## Begin Data entries

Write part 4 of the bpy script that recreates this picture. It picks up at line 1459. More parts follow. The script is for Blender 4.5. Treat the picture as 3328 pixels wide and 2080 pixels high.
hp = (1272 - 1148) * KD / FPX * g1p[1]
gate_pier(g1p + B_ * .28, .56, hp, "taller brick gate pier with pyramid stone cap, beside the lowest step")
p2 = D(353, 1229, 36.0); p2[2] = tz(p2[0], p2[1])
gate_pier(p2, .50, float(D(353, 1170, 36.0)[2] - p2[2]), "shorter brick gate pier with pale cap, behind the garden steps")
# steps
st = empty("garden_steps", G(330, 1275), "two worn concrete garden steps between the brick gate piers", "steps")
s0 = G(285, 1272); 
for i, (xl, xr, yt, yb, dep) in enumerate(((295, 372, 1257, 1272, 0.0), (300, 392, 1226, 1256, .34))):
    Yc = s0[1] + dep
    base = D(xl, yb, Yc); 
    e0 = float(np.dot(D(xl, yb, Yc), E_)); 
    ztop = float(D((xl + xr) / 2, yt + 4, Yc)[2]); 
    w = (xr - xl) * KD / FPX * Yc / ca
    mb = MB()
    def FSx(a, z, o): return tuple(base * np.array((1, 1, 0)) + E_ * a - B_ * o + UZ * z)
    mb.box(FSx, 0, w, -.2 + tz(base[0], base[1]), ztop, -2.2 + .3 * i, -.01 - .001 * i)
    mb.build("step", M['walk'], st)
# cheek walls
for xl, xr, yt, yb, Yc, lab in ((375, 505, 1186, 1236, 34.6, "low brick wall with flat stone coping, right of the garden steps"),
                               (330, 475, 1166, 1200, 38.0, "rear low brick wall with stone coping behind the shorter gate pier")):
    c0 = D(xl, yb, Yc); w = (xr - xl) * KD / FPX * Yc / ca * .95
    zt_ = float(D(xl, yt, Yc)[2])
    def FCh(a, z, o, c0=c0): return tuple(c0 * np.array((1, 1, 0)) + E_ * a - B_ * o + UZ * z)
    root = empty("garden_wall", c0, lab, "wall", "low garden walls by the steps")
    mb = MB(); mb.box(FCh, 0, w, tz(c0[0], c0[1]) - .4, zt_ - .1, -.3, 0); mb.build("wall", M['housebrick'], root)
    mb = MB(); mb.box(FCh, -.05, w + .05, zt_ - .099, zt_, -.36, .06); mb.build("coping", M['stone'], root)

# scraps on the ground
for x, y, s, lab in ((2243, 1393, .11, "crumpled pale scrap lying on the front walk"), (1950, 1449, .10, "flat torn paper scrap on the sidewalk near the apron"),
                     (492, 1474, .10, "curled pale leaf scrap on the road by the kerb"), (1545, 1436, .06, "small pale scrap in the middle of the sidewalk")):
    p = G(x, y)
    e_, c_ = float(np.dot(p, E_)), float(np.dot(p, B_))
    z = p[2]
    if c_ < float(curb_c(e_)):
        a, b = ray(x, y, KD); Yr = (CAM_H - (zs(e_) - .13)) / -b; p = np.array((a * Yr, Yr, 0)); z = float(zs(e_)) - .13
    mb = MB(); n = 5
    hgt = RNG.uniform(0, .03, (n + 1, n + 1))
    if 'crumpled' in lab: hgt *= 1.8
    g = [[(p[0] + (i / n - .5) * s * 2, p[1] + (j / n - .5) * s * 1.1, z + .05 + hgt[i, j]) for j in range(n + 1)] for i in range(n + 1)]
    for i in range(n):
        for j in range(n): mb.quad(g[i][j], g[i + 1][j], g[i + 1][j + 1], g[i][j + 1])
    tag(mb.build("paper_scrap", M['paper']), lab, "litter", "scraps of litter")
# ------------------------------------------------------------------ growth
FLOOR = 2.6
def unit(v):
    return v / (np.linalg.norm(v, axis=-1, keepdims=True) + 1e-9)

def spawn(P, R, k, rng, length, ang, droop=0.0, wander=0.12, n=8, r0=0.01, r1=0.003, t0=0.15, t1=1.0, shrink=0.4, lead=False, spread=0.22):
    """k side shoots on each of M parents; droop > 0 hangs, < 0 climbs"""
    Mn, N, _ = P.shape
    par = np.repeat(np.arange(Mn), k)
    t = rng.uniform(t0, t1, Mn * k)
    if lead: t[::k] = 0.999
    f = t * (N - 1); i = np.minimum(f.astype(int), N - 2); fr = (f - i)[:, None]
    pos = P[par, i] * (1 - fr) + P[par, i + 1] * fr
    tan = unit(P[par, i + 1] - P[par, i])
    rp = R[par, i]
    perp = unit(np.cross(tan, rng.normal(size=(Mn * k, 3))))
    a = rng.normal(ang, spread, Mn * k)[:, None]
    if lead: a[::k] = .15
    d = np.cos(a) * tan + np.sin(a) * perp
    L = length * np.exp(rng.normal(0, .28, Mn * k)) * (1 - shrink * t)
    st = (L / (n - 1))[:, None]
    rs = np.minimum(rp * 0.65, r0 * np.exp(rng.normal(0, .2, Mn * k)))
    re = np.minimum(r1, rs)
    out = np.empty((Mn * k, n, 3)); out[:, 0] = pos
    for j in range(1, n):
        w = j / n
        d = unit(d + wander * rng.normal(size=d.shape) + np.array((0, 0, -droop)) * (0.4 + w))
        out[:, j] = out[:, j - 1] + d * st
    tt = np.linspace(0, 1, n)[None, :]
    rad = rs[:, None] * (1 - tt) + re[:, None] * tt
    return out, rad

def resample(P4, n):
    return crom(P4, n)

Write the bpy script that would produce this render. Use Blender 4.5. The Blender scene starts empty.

## End Data entries

#### Instruction
Copy every record exactly as presented.

#### Response to the exercise
Write part 4 of the bpy script that recreates this picture. It picks up at line 1459. More parts follow. The script is for Blender 4.5. Treat the picture as 3328 pixels wide and 2080 pixels high.
hp = (1272 - 1148) * KD / FPX * g1p[1]
gate_pier(g1p + B_ * .28, .56, hp, "taller brick gate pier with pyramid stone cap, beside the lowest step")
p2 = D(353, 1229, 36.0); p2[2] = tz(p2[0], p2[1])
gate_pier(p2, .50, float(D(353, 1170, 36.0)[2] - p2[2]), "shorter brick gate pier with pale cap, behind the garden steps")
# steps
st = empty("garden_steps", G(330, 1275), "two worn concrete garden steps between the brick gate piers", "steps")
s0 = G(285, 1272); 
for i, (xl, xr, yt, yb, dep) in enumerate(((295, 372, 1257, 1272, 0.0), (300, 392, 1226, 1256, .34))):
    Yc = s0[1] + dep
    base = D(xl, yb, Yc); 
    e0 = float(np.dot(D(xl, yb, Yc), E_)); 
    ztop = float(D((xl + xr) / 2, yt + 4, Yc)[2]); 
    w = (xr - xl) * KD / FPX * Yc / ca
    mb = MB()
    def FSx(a, z, o): return tuple(base * np.array((1, 1, 0)) + E_ * a - B_ * o + UZ * z)
    mb.box(FSx, 0, w, -.2 + tz(base[0], base[1]), ztop, -2.2 + .3 * i, -.01 - .001 * i)
    mb.build("step", M['walk'], st)
# cheek walls
for xl, xr, yt, yb, Yc, lab in ((375, 505, 1186, 1236, 34.6, "low brick wall with flat stone coping, right of the garden steps"),
                               (330, 475, 1166, 1200, 38.0, "rear low brick wall with stone coping behind the shorter gate pier")):
    c0 = D(xl, yb, Yc); w = (xr - xl) * KD / FPX * Yc / ca * .95
    zt_ = float(D(xl, yt, Yc)[2])
    def FCh(a, z, o, c0=c0): return tuple(c0 * np.array((1, 1, 0)) + E_ * a - B_ * o + UZ * z)
    root = empty("garden_wall", c0, lab, "wall", "low garden walls by the steps")
    mb = MB(); mb.box(FCh, 0, w, tz(c0[0], c0[1]) - .4, zt_ - .1, -.3, 0); mb.build("wall", M['housebrick'], root)
    mb = MB(); mb.box(FCh, -.05, w + .05, zt_ - .099, zt_, -.36, .06); mb.build("coping", M['stone'], root)

# scraps on the ground
for x, y, s, lab in ((2243, 1393, .11, "crumpled pale scrap lying on the front walk"), (1950, 1449, .10, "flat torn paper scrap on the sidewalk near the apron"),
                     (492, 1474, .10, "curled pale leaf scrap on the road by the kerb"), (1545, 1436, .06, "small pale scrap in the middle of the sidewalk")):
    p = G(x, y)
    e_, c_ = float(np.dot(p, E_)), float(np.dot(p, B_))
    z = p[2]
    if c_ < float(curb_c(e_)):
        a, b = ray(x, y, KD); Yr = (CAM_H - (zs(e_) - .13)) / -b; p = np.array((a * Yr, Yr, 0)); z = float(zs(e_)) - .13
    mb = MB(); n = 5
    hgt = RNG.uniform(0, .03, (n + 1, n + 1))
    if 'crumpled' in lab: hgt *= 1.8
    g = [[(p[0] + (i / n - .5) * s * 2, p[1] + (j / n - .5) * s * 1.1, z + .05 + hgt[i, j]) for j in range(n + 1)] for i in range(n + 1)]
    for i in range(n):
        for j in range(n): mb.quad(g[i][j], g[i + 1][j], g[i + 1][j + 1], g[i][j + 1])
    tag(mb.build("paper_scrap", M['paper']), lab, "litter", "scraps of litter")
# ------------------------------------------------------------------ growth
FLOOR = 2.6
def unit(v):
    return v / (np.linalg.norm(v, axis=-1, keepdims=True) + 1e-9)

def spawn(P, R, k, rng, length, ang, droop=0.0, wander=0.12, n=8, r0=0.01, r1=0.003, t0=0.15, t1=1.0, shrink=0.4, lead=False, spread=0.22):
    """k side shoots on each of M parents; droop > 0 hangs, < 0 climbs"""
    Mn, N, _ = P.shape
    par = np.repeat(np.arange(Mn), k)
    t = rng.uniform(t0, t1, Mn * k)
    if lead: t[::k] = 0.999
    f = t * (N - 1); i = np.minimum(f.astype(int), N - 2); fr = (f - i)[:, None]
    pos = P[par, i] * (1 - fr) + P[par, i + 1] * fr
    tan = unit(P[par, i + 1] - P[par, i])
    rp = R[par, i]
    perp = unit(np.cross(tan, rng.normal(size=(Mn * k, 3))))
    a = rng.normal(ang, spread, Mn * k)[:, None]
    if lead: a[::k] = .15
    d = np.cos(a) * tan + np.sin(a) * perp
    L = length * np.exp(rng.normal(0, .28, Mn * k)) * (1 - shrink * t)
    st = (L / (n - 1))[:, None]
    rs = np.minimum(rp * 0.65, r0 * np.exp(rng.normal(0, .2, Mn * k)))
    re = np.minimum(r1, rs)
    out = np.empty((Mn * k, n, 3)); out[:, 0] = pos
    for j in range(1, n):
        w = j / n
        d = unit(d + wander * rng.normal(size=d.shape) + np.array((0, 0, -droop)) * (0.4 + w))
        out[:, j] = out[:, j - 1] + d * st
    tt = np.linspace(0, 1, n)[None, :]
    rad = rs[:, None] * (1 - tt) + re[:, None] * tt
    return out, rad

def resample(P4, n):
    return crom(P4, n)

Write the bpy script that would produce this render. Use Blender 4.5. The Blender scene starts empty.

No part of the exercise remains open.